Happy Accidents is a kind of sci-fi romantic comedy, with all the grittiness of Next Stop Wonderland, but also a taste of melancholy and darkness. It's also a sci-fi film based on ideas and not on special effects. I can't think of another genre movie like it.

Marisa Tomei stars as Ruby Weaver, a lonely New Yorker forever in search of a life-mate. She and her friends get together and complain about the never-ending parade of useless men in their lives and keep photos of them in a box marked "Ex Files." Suddenly, she meets Sam Deed (Vincent D'Onofrio), who's a nice enough guy but a little weird. Things go fairly well until Sam explains to her that he's from the future. The year 2470, to be exact.

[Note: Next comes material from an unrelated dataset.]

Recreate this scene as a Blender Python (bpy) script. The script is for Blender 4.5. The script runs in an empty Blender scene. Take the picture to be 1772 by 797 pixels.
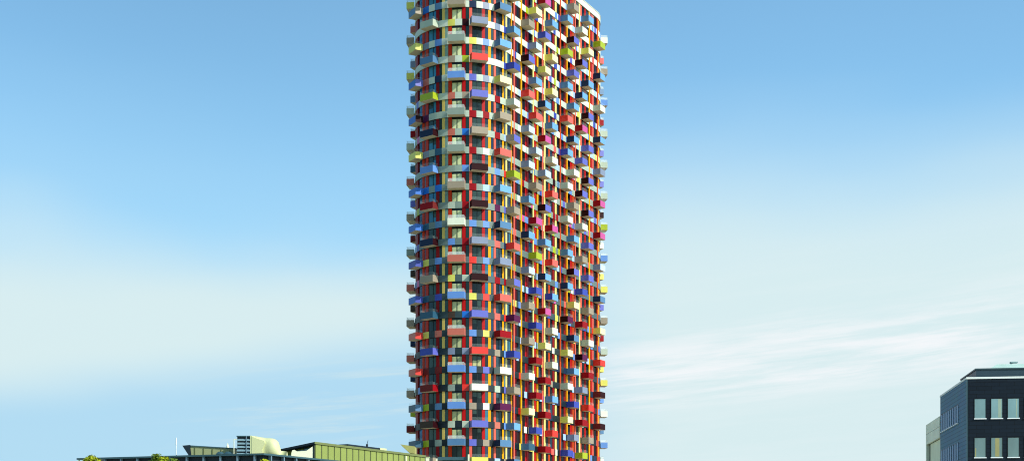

Not unlike Don Juan DeMarco, in which Johnny Depp claims to be Don Juan himself (and also the upcoming K-Pax), the film continually keeps us guessing as to whether or not Sam's telling the truth. He keeps elaborating his story, and it keeps sounding more and more extraordinary. This movie actually begins to believe in its own story.

Unfortunately, Happy Accidents suffers from a bit of bad casting. Though Tomei is delightful as usual, D'Onofrio has built up an impressive resume of violent creeps (from Full Metal Jacket to The Whole Wide World to Men in Black to The Cell) and it's hard to trust him as such a sweetheart. You keep thinking he's going to flip out and murder poor Tomei in cold blood. In addition, the film paints the romance with sullen, melodramatic strokes that ranks it closer to An Affair to Remember than to the screwball fun of His Girl Friday.

In other words, it's more romance than comedy, and it contains all the pain and hard work of a real-life relationship. Those who want to work for it will admire Happy Accidents, but those who want a lite Meg Ryan-ish flick should look elsewhere. In addition, sci-fi fans sick to death of CGI and The Phantom Menace clones should give it a shot. There isn't a better movie at which fans of the two genres can meet.